On a visit to a close friend the other evening, I was pleased to see the gift of a satellite image of The Great Lakes, weather-worn and time-faded, still being used as a coffee table top. I imagine it doubles as decoration and travel-planning tool. It brought back memories of the time in my life when I was publishing and marketing maps as Map Appeal with my then business partner Arlene.
For twenty five years prior to converting to organic farming in mid-life, I was swept up as a cartographer in the world of maps, the map trade, annual shows at the Frankfurt Book Fair and other shows, notably in Dublin Castle, in Heidelberg, Denver and Seattle. Those days saw frequent trips to Santa Monica to negotiate rights to satellite image data and source new material. Acting on a lead sent me by my dear Mum, I hopped on an Alaskan Air plane from Toronto to Los Angeles and returned home with publishing rights for Map Appeal to the first ever composite view of the whole Earth from Space. Tom Van Sant was the gracious and effervescent author using satellite data from NASA's Jet Propulsion Lab. Rights were for Canada, oh, and Europe too.
Months later, the first print run of 30,000 had to be added to, thanks to the astonishing response to a multi-page article on the GeoSphere image, The Earth From Space which appeared as cover story of the London Sunday Times on the day the first Gulf War broke out. Michael Marten of Science Photo Library and owned media rights "was sitting in the bath and had this idea...": a poster offer tagged on to the end of the story. Owning the publishing rights, our tiny company set about the logistics of printing, shipping, warehousing, fulfilling and delivering 23,000 poster orders. Versions in French, Spanish, Portuguese, German, even Greek followed, thanks to similar offers in other news magazines.

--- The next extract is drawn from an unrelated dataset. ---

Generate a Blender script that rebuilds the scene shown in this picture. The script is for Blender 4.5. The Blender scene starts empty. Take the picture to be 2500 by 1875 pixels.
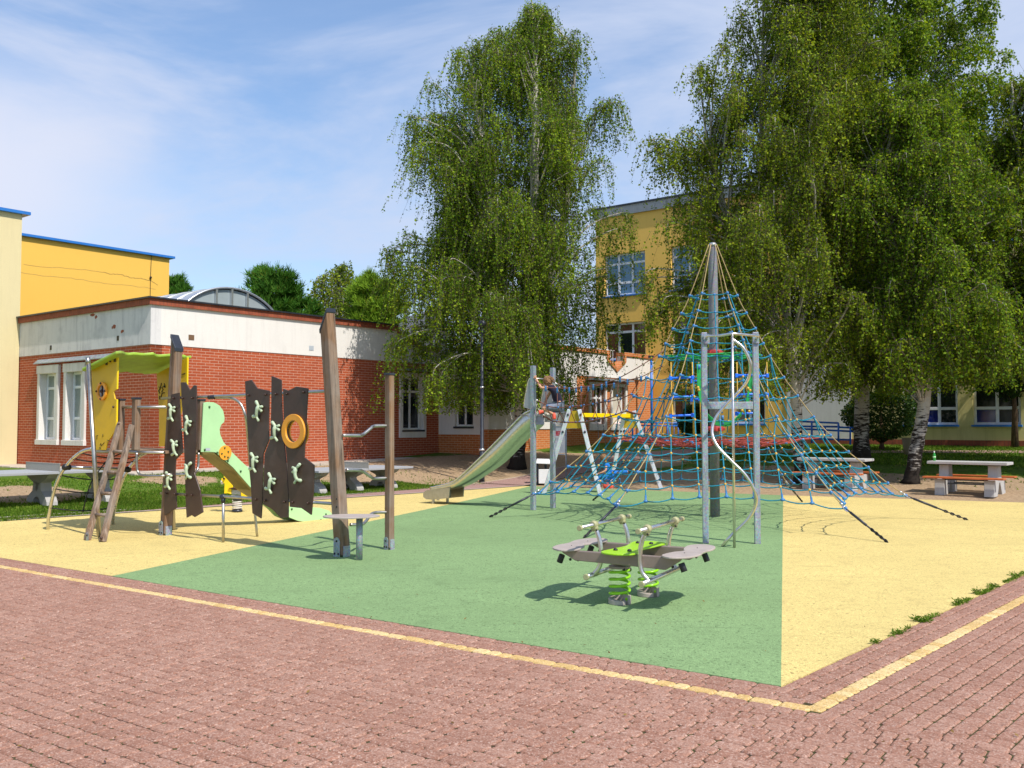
import bpy, math, random
import numpy as np
from mathutils import Vector, Matrix, Euler
R = math.radians
S = bpy.context.scene
COL = S.collection
random.seed(7)

# ---------------------------------------------------------------- camera, sky, sun, exposure
EYE = 1.7
FPX = 2300.0                       # focal length in pixels of the 2500 px wide photograph
PITCH = math.atan(98.5 / FPX)
cam = bpy.data.cameras.new("camera")
camo = bpy.data.objects.new("camera", cam)
COL.objects.link(camo)
cam.sensor_width = 36
cam.lens = 36 * FPX / 2500
cam.clip_start = 0.05
cam.clip_end = 2000
camo.location = (0, 0, EYE)
camo.rotation_euler = (R(90) + PITCH, 0, 0)
S.camera = camo

SUN_H = Vector((0.665, -0.747, 0)).normalized()   # horizontal direction towards the sun
SUN_EL = R(52)
S.view_settings.view_transform = 'Standard'
S.view_settings.look = 'None'
S.view_settings.gamma = 1
S.view_settings.use_curve_mapping = False
S.view_settings.exposure = 0.17
S.cycles.max_bounces = 6
S.cycles.transparent_max_bounces = 8
sl = bpy.data.lights.new("sun", 'SUN')
sl.energy = 4.6
sl.angle = R(0.55)
sl.color = (1.0, 0.93, 0.82)
so = bpy.data.objects.new("sun", sl)
COL.objects.link(so)
sdir = Vector((SUN_H.x * math.cos(SUN_EL), SUN_H.y * math.cos(SUN_EL), math.sin(SUN_EL)))
so.rotation_euler = sdir.to_track_quat('Z', 'Y').to_euler()
so.location = (20, -20, 30)

W = bpy.data.worlds.new("World")
S.world = W
W.use_nodes = True
wn, wl = W.node_tree.nodes, W.node_tree.links
wn.clear()
wo = wn.new('ShaderNodeOutputWorld'); wb = wn.new('ShaderNodeBackground')
sky = wn.new('ShaderNodeTexSky')
sky.sky_type = 'NISHITA'; sky.sun_disc = False
sky.sun_elevation = SUN_EL
sky.sun_rotation = math.atan2(SUN_H.x, SUN_H.y)
sky.air_density = 1.0; sky.dust_density = 0.6; sky.ozone_density = 2.0
wb.inputs['Strength'].default_value = 0.15
tcw = wn.new('ShaderNodeTexCoord')
# thin cirrus: soft bands of noise across the sky
mp = wn.new('ShaderNodeMapping'); mp.inputs['Rotation'].default_value = (R(14), R(-32), R(20)); mp.inputs['Scale'].default_value = (1.3, 1.3, 4.2)
mp.inputs['Location'].default_value = (0.35, 0.0, 0.62)
n1 = wn.new('ShaderNodeTexNoise'); n1.inputs['Scale'].default_value = 1.35; n1.inputs['Detail'].default_value = 7; n1.inputs['Roughness'].default_value = 0.57
n1.inputs['Distortion'].default_value = 0.5
rp = wn.new('ShaderNodeValToRGB'); rp.color_ramp.interpolation = 'EASE'
rp.color_ramp.elements[0].position = 0.40; rp.color_ramp.elements[0].color = (0.26, 0.26, 0.26, 1)
rp.color_ramp.elements[1].position = 0.64; rp.color_ramp.elements[1].color = (0.90, 0.90, 0.90, 1)
# one broad soft cloud bank low on the left
cdir = Vector((-0.62, 1.0, 0.30)).normalized()
cx = wn.new('ShaderNodeVectorMath'); cx.operation = 'SUBTRACT'; cx.inputs[1].default_value = cdir
cs = wn.new('ShaderNodeMapping'); cs.inputs['Rotation'].default_value = (0, R(-18), R(0)); cs.inputs['Scale'].default_value = (2.2, 2.2, 6.6)
cn = wn.new('ShaderNodeTexNoise'); cn.inputs['Scale'].default_value = 3.0; cn.inputs['Detail'].default_value = 5
ca = wn.new('ShaderNodeVectorMath'); ca.operation = 'MULTIPLY_ADD'; ca.inputs[1].default_value = (0.5, 0.5, 0.5)
cl = wn.new('ShaderNodeVectorMath'); cl.operation = 'LENGTH'
cr_ = wn.new('ShaderNodeMapRange'); cr_.interpolation_type = 'SMOOTHSTEP'
cr_.inputs['From Min'].default_value = 1.15; cr_.inputs['From Max'].default_value = 0.50
cr_.inputs['To Min'].default_value = 0.0; cr_.inputs['To Max'].default_value = 0.97
hs = wn.new('ShaderNodeHueSaturation'); hs.inputs['Saturation'].default_value = 1.25; hs.inputs['Value'].default_value = 1.12; wl.new(sky.outputs[0], hs.inputs['Color'])
mix = wn.new('ShaderNodeMixRGB'); mix.inputs['Color2'].default_value = (3.75, 4.25, 5.45, 1)
mix2 = wn.new('ShaderNodeMixRGB'); mix2.inputs['Color2'].default_value = (4.6, 4.85, 5.75, 1)
nrm = wn.new('ShaderNodeVectorMath'); nrm.operation = 'NORMALIZE'
wl.new(tcw.outputs['Generated'], nrm.inputs[0])
wl.new(nrm.outputs[0], mp.inputs[0]); wl.new(mp.outputs[0], n1.inputs['Vector']); wl.new(n1.outputs['Fac'], rp.inputs[0])
wl.new(nrm.outputs[0], cx.inputs[0]); wl.new(cx.outputs[0], cs.inputs[0])
wl.new(nrm.outputs[0], cn.inputs['Vector']); wl.new(cn.outputs['Color'], ca.inputs[0]); wl.new(cs.outputs[0], ca.inputs[2])
wl.new(ca.outputs[0], cl.inputs[0]); wl.new(cl.outputs['Value'], cr_.inputs['Value'])
wl.new(rp.outputs[0], mix.inputs[0]); wl.new(cr_.outputs[0], mix2.inputs[0]); wl.new(mix.outputs[0], mix2.inputs[1]); wl.new(hs.outputs[0], mix.inputs[1])
wl.new(mix2.outputs[0], wb.inputs[0]); wl.new(wb.outputs[0], wo.inputs[0])

# ---------------------------------------------------------------- surveying helpers (photo pixel -> point in the place)
cp, sp = math.cos(PITCH), math.sin(PITCH)
def ray(x, y):
    v = 937.5 - y
    return Vector((x - 1250, FPX * cp - v * sp, FPX * sp + v * cp))
EYEP = Vector((0, 0, EYE))
def G(x, y, z=0.0):
    d = ray(x, y); return EYEP + d * ((z - EYE) / d.z)
def P(x, y, Y):
    d = ray(x, y); return EYEP + d * (Y / d.y)
def PL(x, y, p, n):
    d = ray(x, y); p = Vector(p); n = Vector(n)
    return EYEP + d * ((p - EYEP).dot(n) / d.dot(n))
# school frame: s runs away to the right, t runs away to the left
AX = R(51.5)
rX = Vector((math.cos(AX), math.sin(AX), 0)); lX = Vector((-math.sin(AX), math.cos(AX), 0))
def ST(s, t, z=0.0): return rX * s + lX * t + Vector((0, 0, z))
def toST(p): return p.x * rX.x + p.y * rX.y, p.x * lX.x + p.y * lX.y
def sm(x): x = max(0, min(1, x)); return x * x * (3 - 2 * x)
def Hst(s, t):
    edge = 23.6 - 0.2 * (t - 2)
    h1 = 0.36 * sm((t - 17.4) / 5.5) * (1.0 + 0.02 * max(0, s - 14))
    h2 = 0.88 * sm((s - edge) / 15)
    return h1 + h2 * (1 - h1) if (h1 or h2) else 0.0
def H(x, y):
    s, t = toST(Vector((x, y, 0)))
    return Hst(s, t)
def GT(x, y):
    p = G(x, y)
    d = ray(x, y); d = d / d.y
    Y = 3.0
    while Y < 120:
        q = EYEP + d * Y
        if q.z <= H(q.x, q.y): return Vector((q.x, q.y, H(q.x, q.y)))
        Y += 0.04
    return q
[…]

So, a warm fuzzy glow resulted from renewing my passion for this Great lakes image print. It remains a favourite, reminding me of the special part of the world we call home. My map room downstairs is still filled with poster prints, among them The Great Lakes, Canada, the United States, Europe, Mexico, Australia, New Zealand, even Northumberland County!
All views of our Earth from Space are humbling and act as snapshots revealing the accentuated fragility of our planet and all its eco-systems and environments as climate change tightens its stranglehold. For a brief moment in history, the first views of the Earth from Space, seen naked and exposed without borders, filled us with wonder. A few decades later, it is time to wake up from our daydream and seriously get to grips with preserving what we have, under mortal threat as it is. We must switch over fully to clean, renewable resources like the sun, the wind, waters and geo-thermal energy allied to state-of-the-art technology and quit our fatal addiction to fossil fuels. We must speed up the transition exponentially, to 100% by 2050.
For inspiration, just take another look at this wondrous home Planet.